• [DIRECTION]
Repeat every line of the material, character for character.

• [INFORMATION SHOWN]
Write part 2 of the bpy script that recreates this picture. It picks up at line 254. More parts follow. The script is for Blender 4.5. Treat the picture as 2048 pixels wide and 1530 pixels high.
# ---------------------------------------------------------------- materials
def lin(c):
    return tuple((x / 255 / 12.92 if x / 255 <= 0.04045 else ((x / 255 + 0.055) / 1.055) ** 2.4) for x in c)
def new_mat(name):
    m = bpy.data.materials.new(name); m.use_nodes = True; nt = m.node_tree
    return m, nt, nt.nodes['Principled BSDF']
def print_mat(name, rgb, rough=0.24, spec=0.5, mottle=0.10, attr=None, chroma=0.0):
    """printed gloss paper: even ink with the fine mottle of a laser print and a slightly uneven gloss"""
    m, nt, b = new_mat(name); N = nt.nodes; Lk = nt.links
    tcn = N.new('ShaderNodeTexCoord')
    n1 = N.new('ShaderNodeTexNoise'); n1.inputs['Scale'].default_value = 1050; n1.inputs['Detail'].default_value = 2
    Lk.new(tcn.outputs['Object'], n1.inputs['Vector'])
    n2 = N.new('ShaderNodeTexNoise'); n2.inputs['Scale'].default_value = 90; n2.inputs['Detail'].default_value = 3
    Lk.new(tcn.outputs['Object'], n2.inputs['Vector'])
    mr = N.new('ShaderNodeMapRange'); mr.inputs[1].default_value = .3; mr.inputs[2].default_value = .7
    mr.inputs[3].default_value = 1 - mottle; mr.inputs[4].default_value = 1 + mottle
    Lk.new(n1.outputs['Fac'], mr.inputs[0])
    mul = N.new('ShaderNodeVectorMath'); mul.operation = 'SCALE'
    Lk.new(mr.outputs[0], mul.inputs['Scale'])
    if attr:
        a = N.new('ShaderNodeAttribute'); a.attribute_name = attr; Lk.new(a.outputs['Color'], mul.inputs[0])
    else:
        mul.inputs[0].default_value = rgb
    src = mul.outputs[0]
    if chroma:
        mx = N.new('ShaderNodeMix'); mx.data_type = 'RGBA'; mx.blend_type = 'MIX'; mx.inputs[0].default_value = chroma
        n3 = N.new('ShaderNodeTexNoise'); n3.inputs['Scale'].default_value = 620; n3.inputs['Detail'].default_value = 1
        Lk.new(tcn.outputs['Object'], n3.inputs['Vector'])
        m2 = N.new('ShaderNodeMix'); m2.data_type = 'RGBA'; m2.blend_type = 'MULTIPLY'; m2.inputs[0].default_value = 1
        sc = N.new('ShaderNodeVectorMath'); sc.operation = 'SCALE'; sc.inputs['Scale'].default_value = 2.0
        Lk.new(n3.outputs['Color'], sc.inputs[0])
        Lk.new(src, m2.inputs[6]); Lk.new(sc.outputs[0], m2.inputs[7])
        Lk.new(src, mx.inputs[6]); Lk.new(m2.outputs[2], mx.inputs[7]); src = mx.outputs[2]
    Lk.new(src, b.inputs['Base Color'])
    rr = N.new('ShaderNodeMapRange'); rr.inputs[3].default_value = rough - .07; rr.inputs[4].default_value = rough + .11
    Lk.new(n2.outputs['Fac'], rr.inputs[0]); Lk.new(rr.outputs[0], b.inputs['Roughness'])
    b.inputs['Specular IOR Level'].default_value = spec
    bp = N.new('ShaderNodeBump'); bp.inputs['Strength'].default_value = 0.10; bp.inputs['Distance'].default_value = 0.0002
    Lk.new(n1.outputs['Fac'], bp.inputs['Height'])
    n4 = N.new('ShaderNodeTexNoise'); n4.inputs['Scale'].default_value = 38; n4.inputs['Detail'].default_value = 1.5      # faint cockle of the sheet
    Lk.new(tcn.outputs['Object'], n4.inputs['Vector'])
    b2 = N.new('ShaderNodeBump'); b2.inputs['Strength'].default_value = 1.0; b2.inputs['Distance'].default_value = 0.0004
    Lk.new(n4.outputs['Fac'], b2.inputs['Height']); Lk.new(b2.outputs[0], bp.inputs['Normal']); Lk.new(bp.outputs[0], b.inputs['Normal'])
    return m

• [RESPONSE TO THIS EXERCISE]
Write part 2 of the bpy script that recreates this picture. It picks up at line 254. More parts follow. The script is for Blender 4.5. Treat the picture as 2048 pixels wide and 1530 pixels high.
# ---------------------------------------------------------------- materials
def lin(c):
    return tuple((x / 255 / 12.92 if x / 255 <= 0.04045 else ((x / 255 + 0.055) / 1.055) ** 2.4) for x in c)
def new_mat(name):
    m = bpy.data.materials.new(name); m.use_nodes = True; nt = m.node_tree
    return m, nt, nt.nodes['Principled BSDF']
def print_mat(name, rgb, rough=0.24, spec=0.5, mottle=0.10, attr=None, chroma=0.0):
    """printed gloss paper: even ink with the fine mottle of a laser print and a slightly uneven gloss"""
    m, nt, b = new_mat(name); N = nt.nodes; Lk = nt.links
    tcn = N.new('ShaderNodeTexCoord')
    n1 = N.new('ShaderNodeTexNoise'); n1.inputs['Scale'].default_value = 1050; n1.inputs['Detail'].default_value = 2
    Lk.new(tcn.outputs['Object'], n1.inputs['Vector'])
    n2 = N.new('ShaderNodeTexNoise'); n2.inputs['Scale'].default_value = 90; n2.inputs['Detail'].default_value = 3
    Lk.new(tcn.outputs['Object'], n2.inputs['Vector'])
    mr = N.new('ShaderNodeMapRange'); mr.inputs[1].default_value = .3; mr.inputs[2].default_value = .7
    mr.inputs[3].default_value = 1 - mottle; mr.inputs[4].default_value = 1 + mottle
    Lk.new(n1.outputs['Fac'], mr.inputs[0])
    mul = N.new('ShaderNodeVectorMath'); mul.operation = 'SCALE'
    Lk.new(mr.outputs[0], mul.inputs['Scale'])
    if attr:
        a = N.new('ShaderNodeAttribute'); a.attribute_name = attr; Lk.new(a.outputs['Color'], mul.inputs[0])
    else:
        mul.inputs[0].default_value = rgb
    src = mul.outputs[0]
    if chroma:
        mx = N.new('ShaderNodeMix'); mx.data_type = 'RGBA'; mx.blend_type = 'MIX'; mx.inputs[0].default_value = chroma
        n3 = N.new('ShaderNodeTexNoise'); n3.inputs['Scale'].default_value = 620; n3.inputs['Detail'].default_value = 1
        Lk.new(tcn.outputs['Object'], n3.inputs['Vector'])
        m2 = N.new('ShaderNodeMix'); m2.data_type = 'RGBA'; m2.blend_type = 'MULTIPLY'; m2.inputs[0].default_value = 1
        sc = N.new('ShaderNodeVectorMath'); sc.operation = 'SCALE'; sc.inputs['Scale'].default_value = 2.0
        Lk.new(n3.outputs['Color'], sc.inputs[0])
        Lk.new(src, m2.inputs[6]); Lk.new(sc.outputs[0], m2.inputs[7])
        Lk.new(src, mx.inputs[6]); Lk.new(m2.outputs[2], mx.inputs[7]); src = mx.outputs[2]
    Lk.new(src, b.inputs['Base Color'])
    rr = N.new('ShaderNodeMapRange'); rr.inputs[3].default_value = rough - .07; rr.inputs[4].default_value = rough + .11
    Lk.new(n2.outputs['Fac'], rr.inputs[0]); Lk.new(rr.outputs[0], b.inputs['Roughness'])
    b.inputs['Specular IOR Level'].default_value = spec
    bp = N.new('ShaderNodeBump'); bp.inputs['Strength'].default_value = 0.10; bp.inputs['Distance'].default_value = 0.0002
    Lk.new(n1.outputs['Fac'], bp.inputs['Height'])
    n4 = N.new('ShaderNodeTexNoise'); n4.inputs['Scale'].default_value = 38; n4.inputs['Detail'].default_value = 1.5      # faint cockle of the sheet
    Lk.new(tcn.outputs['Object'], n4.inputs['Vector'])
    b2 = N.new('ShaderNodeBump'); b2.inputs['Strength'].default_value = 1.0; b2.inputs['Distance'].default_value = 0.0004
    Lk.new(n4.outputs['Fac'], b2.inputs['Height']); Lk.new(b2.outputs[0], bp.inputs['Normal']); Lk.new(bp.outputs[0], b.inputs['Normal'])
    return m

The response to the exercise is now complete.